In the past, I've had commutes, but I've always been going the opposite direction of everyone else, or I worked nights and drove at a different time as everyone else.

That changed. I moved to the suburbs a couple months ago, and now I'm driving from the White Marsh area to Baltimore City. It wasn't too bad during the summer, but now that school's started, it's gotten a lot less fun.

Part of this is because I work at a college, and come September, something annoying happens - a bunch of students come back and take up all the good parking spaces. And since the college will no longer recogize my truck as a "service vehicle", I actually have to park on the street, which means I need to get there early enough to get a spot. There is more traffic earlier, plus there is more traffic now that there are school busses and parents dropping kids off, so now my commute is longer. When I lived in the city and was driving against traffic, I could be at work in 12 minutes. During the summer, I could make it in 35. Now, it takes me an hour to get from my door to my cube.

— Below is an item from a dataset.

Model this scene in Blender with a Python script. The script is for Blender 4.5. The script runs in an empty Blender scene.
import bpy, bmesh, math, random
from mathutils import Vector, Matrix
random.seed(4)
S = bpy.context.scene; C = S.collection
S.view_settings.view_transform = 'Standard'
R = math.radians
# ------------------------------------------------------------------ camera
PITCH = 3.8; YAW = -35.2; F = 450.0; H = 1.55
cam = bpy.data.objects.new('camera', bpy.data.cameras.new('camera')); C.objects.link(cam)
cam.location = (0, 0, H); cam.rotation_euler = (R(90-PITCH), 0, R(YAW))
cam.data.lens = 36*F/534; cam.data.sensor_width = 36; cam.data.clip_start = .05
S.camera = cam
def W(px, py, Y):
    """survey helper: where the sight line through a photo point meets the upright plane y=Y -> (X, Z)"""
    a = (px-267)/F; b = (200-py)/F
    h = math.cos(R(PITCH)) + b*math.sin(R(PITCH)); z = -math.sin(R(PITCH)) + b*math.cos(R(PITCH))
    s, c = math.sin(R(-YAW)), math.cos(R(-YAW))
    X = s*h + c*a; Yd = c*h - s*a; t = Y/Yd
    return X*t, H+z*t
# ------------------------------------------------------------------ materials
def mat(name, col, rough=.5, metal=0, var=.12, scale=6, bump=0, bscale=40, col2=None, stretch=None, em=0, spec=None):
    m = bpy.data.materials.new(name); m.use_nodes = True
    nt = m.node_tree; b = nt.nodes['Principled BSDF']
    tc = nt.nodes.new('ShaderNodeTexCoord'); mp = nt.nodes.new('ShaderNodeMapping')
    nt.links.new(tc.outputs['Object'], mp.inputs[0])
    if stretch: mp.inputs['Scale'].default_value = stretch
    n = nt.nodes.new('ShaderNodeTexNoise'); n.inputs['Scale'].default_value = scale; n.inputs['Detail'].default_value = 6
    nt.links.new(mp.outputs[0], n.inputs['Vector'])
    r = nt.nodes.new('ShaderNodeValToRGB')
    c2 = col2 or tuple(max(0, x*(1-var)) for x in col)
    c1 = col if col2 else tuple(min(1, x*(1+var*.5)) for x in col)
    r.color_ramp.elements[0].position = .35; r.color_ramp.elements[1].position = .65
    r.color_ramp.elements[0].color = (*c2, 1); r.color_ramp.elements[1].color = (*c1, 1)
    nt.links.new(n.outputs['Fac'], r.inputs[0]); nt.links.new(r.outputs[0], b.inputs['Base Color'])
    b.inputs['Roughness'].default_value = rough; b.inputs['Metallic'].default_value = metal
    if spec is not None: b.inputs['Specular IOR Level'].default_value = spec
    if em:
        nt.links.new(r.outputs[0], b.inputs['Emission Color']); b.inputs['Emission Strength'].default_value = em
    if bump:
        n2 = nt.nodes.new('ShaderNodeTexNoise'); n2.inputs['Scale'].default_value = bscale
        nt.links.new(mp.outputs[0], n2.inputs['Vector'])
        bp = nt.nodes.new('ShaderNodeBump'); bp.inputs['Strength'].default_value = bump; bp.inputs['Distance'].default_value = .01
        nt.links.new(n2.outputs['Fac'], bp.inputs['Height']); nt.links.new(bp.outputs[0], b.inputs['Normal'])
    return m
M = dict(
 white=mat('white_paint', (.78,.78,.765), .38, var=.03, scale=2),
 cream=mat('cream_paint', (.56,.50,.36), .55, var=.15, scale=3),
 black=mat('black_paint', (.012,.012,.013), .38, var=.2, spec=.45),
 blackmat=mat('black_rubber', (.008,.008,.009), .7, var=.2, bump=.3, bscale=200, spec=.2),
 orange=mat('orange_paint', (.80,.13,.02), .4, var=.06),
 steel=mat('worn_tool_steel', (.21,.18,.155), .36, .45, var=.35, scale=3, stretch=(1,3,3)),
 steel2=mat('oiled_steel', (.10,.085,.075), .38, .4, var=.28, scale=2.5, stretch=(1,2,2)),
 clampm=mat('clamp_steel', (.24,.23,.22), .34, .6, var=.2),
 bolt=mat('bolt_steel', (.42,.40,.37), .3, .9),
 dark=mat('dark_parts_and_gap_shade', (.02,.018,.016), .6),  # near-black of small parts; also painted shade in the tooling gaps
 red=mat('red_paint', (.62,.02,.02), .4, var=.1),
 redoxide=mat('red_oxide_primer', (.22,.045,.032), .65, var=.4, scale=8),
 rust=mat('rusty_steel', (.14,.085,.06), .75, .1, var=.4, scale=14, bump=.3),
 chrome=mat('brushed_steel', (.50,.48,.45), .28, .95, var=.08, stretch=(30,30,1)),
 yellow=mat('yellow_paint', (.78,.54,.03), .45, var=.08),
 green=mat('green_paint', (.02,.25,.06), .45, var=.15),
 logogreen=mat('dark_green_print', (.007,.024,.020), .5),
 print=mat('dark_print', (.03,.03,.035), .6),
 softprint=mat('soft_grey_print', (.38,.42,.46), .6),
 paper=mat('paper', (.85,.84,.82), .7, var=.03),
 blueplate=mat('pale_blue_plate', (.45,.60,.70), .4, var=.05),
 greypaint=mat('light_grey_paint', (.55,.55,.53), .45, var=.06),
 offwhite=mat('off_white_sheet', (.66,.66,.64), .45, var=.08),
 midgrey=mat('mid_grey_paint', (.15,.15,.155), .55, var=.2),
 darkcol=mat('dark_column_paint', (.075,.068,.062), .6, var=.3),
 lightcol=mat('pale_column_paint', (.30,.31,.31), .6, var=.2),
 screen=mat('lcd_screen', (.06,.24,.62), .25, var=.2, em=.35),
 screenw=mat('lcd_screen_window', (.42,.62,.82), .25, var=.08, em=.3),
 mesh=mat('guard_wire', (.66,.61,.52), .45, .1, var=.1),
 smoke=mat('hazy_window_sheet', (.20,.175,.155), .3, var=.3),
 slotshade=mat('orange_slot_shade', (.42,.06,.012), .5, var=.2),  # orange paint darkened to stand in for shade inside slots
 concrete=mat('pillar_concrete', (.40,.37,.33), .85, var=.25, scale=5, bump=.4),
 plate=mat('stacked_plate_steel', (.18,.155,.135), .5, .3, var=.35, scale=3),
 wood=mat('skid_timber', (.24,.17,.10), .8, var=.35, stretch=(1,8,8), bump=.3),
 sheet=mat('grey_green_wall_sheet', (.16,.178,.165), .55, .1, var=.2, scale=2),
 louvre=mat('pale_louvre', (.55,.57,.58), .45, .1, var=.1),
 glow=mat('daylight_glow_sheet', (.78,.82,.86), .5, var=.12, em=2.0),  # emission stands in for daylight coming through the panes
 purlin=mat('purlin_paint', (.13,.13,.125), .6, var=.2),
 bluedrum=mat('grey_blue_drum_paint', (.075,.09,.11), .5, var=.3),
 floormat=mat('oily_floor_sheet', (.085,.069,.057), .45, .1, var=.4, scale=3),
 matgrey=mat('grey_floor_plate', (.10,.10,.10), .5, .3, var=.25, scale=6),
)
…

I don't mind driving. But I hate sitting in traffic. It's frustrating because I'm sitting there, burning gas and using up the time that I have on this earth (which is already rather short thanks to my love of deep-fried cheese) sitting in my truck. It's annoying because I know that if it wasn't for the timing, i'd be there so much faster. When I drive back from the gym, or make the trip on a weekend, it takes me 20 minutes. But at rush hour, it takes me an hour- 3x as long. It's depressing, and makes me wish for more flexible work hours. (I've tried to convince my boss that he should let me come in early, which not only would probably involve less traffic but would also let me park closer to work on a nearby street, but he won't let me. I'm not sure why - I figure I can do nothing as well from 7:30 to 4 as from 8:30 to 5)(note to anyone in a management position at my organization reading this- that was a joke.)

I've been trying to find a faster way to get to work, but they all seem to take me about the same amount of time - I can shave off a minute here or there, or be on a longer but emptier road instead of a shorter, busier one that takes the same amount of time, but there is no secret way of getting there that takes half the time. This is pretty much what David Freidman talks about in his book Hidden Order. He pointed out that economics suggests that things will always go to their most efficient use - and that's why whatever traffic lane you are in is the busiest - because people keep switching lanes until there is equillibrium. The same happens with routes. I'm not the only person trying to find a new one, and they all pretty much wind up going into equillibrium.

Which means that I'll be spending lots of time in my truck, waiting.